Les peintures figuratives de l’artiste représentant des Noirs sont souvent épurées et semblent échapper à tout sens concret. Mais plus vous regardez et étudiez son travail, «plus il devient énigmatique, explique Andrea Schlieker. En temps normal, une œuvre peut sembler mystérieuse au premier coup d’œil, puis vous l’examinez et l’énigme se dissipe complètement – or, avec le travail de Lynette, c’est exactement l’inverse.»
LA PEINTURE DE YIADOM-BOAKYE « EST UN ACTE RADICAL »

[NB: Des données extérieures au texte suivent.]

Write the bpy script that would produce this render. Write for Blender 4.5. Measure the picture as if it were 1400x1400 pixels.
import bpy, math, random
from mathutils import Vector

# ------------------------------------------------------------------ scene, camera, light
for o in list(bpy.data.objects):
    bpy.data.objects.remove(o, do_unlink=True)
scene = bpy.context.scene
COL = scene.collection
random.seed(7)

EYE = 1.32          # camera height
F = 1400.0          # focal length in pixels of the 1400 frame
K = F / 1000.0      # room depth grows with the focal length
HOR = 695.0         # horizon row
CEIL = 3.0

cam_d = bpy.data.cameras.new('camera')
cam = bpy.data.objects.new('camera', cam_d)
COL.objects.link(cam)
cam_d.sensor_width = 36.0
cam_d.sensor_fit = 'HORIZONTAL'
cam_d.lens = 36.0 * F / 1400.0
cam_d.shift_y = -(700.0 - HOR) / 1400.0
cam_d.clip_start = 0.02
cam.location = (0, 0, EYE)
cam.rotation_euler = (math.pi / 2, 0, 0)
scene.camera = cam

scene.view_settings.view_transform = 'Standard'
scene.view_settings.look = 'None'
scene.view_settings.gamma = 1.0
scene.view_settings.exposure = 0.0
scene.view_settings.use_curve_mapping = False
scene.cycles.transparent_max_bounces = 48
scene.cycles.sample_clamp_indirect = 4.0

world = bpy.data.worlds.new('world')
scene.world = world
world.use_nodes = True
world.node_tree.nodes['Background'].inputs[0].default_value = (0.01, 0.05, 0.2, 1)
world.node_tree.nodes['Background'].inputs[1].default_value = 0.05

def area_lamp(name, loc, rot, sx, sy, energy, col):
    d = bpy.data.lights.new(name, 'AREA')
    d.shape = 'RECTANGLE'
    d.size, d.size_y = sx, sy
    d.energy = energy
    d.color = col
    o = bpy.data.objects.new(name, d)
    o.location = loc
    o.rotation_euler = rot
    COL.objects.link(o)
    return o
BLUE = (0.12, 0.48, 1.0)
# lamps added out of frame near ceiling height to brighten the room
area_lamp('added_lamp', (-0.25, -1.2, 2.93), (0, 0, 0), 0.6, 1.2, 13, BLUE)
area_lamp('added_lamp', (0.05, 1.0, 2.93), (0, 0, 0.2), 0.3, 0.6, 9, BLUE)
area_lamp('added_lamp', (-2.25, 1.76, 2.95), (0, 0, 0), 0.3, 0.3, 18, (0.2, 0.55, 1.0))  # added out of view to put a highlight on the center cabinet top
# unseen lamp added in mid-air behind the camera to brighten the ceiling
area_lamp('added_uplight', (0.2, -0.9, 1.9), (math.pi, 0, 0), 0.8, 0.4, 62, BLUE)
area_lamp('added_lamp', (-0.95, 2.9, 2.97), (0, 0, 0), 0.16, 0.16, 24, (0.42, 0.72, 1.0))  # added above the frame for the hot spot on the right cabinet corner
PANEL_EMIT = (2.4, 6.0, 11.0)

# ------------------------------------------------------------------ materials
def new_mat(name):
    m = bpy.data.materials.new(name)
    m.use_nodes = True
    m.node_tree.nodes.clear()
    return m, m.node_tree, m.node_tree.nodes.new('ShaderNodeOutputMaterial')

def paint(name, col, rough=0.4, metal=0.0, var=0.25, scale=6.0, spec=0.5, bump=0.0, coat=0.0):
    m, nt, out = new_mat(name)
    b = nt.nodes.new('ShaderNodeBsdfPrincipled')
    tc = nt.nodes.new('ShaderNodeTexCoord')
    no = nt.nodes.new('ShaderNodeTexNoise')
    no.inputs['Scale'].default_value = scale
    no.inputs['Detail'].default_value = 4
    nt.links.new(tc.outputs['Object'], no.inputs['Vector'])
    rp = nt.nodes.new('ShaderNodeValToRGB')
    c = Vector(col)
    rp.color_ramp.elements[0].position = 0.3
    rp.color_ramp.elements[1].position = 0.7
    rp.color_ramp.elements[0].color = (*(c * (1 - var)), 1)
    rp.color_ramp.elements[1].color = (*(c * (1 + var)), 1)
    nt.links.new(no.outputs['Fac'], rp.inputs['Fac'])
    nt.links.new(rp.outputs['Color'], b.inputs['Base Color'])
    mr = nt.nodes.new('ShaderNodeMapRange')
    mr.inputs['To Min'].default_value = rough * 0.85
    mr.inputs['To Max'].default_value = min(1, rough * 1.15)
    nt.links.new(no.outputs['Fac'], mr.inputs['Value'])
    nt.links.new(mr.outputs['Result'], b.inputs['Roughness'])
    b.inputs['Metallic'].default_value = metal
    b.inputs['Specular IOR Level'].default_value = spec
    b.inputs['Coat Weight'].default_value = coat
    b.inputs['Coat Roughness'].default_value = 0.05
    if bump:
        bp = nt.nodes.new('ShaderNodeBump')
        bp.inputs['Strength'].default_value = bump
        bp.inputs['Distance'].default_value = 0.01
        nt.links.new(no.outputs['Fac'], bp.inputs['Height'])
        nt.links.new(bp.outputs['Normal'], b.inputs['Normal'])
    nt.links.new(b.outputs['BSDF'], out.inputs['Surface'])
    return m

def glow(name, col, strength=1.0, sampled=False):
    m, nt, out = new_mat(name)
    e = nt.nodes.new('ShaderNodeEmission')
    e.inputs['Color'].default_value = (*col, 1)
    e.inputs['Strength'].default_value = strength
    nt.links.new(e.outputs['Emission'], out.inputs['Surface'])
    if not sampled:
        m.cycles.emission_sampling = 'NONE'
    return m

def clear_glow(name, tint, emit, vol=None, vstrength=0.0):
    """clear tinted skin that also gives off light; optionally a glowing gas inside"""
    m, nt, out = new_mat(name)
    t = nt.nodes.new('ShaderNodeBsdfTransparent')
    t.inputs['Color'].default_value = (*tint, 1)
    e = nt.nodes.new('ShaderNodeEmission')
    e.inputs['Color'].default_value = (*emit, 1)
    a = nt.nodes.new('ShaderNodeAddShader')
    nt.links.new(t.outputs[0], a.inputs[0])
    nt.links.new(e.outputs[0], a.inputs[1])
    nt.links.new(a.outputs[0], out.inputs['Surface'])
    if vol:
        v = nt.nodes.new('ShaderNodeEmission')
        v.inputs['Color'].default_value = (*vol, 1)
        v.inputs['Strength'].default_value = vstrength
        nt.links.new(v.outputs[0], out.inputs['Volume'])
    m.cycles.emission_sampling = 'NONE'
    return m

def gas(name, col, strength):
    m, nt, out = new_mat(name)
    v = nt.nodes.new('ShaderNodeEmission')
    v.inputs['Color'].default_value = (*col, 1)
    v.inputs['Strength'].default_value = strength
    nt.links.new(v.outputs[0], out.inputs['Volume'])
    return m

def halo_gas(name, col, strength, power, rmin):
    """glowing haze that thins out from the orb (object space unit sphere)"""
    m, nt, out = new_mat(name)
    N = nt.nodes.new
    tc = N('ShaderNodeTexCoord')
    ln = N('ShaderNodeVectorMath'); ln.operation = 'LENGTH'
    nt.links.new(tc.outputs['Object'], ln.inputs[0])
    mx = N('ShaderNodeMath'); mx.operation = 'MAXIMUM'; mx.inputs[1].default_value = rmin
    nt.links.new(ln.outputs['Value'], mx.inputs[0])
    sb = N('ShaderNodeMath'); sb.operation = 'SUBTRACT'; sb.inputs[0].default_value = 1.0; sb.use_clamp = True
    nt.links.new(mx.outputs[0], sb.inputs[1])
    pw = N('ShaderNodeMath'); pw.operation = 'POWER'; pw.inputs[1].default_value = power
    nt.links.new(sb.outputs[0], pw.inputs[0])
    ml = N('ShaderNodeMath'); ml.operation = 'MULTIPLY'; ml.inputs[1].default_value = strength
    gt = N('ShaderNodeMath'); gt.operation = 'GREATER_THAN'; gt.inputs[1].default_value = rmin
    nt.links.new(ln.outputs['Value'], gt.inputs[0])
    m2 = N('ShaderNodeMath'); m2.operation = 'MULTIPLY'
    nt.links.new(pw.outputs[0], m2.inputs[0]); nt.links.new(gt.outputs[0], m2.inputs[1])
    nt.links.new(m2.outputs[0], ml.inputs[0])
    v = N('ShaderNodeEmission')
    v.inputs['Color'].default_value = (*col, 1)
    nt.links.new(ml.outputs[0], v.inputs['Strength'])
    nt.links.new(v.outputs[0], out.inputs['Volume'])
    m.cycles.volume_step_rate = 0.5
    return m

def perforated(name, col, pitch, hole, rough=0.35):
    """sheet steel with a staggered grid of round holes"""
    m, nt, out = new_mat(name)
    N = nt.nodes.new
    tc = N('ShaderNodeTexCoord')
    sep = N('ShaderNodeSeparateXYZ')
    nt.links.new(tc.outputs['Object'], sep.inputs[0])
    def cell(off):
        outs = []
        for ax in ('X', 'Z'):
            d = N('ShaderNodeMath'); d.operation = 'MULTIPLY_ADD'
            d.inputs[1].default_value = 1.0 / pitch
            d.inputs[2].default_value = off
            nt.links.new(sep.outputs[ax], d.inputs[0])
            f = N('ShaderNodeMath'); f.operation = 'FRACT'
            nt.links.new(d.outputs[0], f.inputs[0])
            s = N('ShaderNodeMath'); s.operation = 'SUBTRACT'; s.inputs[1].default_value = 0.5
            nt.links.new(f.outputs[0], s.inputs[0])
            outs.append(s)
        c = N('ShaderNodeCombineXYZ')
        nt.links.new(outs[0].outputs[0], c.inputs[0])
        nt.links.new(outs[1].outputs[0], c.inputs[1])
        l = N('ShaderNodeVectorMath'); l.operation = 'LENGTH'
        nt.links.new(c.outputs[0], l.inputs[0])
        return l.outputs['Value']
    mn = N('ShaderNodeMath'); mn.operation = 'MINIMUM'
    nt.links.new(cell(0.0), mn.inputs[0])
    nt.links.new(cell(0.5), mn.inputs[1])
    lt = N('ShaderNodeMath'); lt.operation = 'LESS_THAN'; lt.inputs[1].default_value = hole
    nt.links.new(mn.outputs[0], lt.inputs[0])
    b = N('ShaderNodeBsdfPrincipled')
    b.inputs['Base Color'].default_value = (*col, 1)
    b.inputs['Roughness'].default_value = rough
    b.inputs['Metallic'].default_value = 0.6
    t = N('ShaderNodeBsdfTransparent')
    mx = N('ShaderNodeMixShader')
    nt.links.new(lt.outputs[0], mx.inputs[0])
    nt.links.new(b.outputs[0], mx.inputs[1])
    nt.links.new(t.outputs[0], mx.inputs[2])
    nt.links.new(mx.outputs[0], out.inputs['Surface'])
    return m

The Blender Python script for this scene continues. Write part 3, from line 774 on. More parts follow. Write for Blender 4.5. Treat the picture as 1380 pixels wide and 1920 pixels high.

Cependant, s’il est difficile, voire impossible d’appréhender les sujets et leur environnement, les personnages noirs ne sont pas « singularisés », commente Andrea Schlieker. La peinture de Yiadom-Boakye « est un acte radical car il s’agit de rétablir un équilibre », poursuit-elle. « Quand vous visitez un musée occidental et que vous regardez les portraits réalisés au cours des cent dernières années, vous ne voyez que des Blancs », ajoute-t-elle.
Le travail de l’artiste « est évidemment politique, mais sans la volonté d’en faire un combat d’activiste », poursuit la commissaire, ajoutant que le critique d’art Hilton Als décrit bien le travail de la créatrice en affirmant que quand elle « s’intéresse à la société noire, ce n’est pas à la façon dont elle a été affectée ou façonnée par le monde des Blancs, mais telle qu’elle existe par elle-même ».
L’EXPOSITION COMPREND ENVIRON 80 ŒUVRES COUVRANT DEUX DÉCENNIES
L’exposition constitue la plus vaste rétrospective du travail de l’artiste britannique à ce jour et comprend environ 80 œuvres couvrant les deux dernières décennies. Les premiers portraits datent de 2003, année où elle sort diplômée de la Royal Academy of Arts de Londres, une période où son style est « presque caricatural », tandis que les œuvres les plus récentes comprennent de petites peintures réalisées pendant le confinement.
Le report de l’exposition à cause de la pandémie a conduit à l’annulation de deux étapes initialement prévues, au musée Guggenheim Bilbao, en Espagne, et au San Francisco Museum of Modern Art, aux États-Unis. Cependant, à la place, la rétrospective sera ensuite présentée au Moderna Museet à Stockholm, en Suède, au K20 à Düsseldorf, en Allemagne, et au Mudam, au Luxembourg.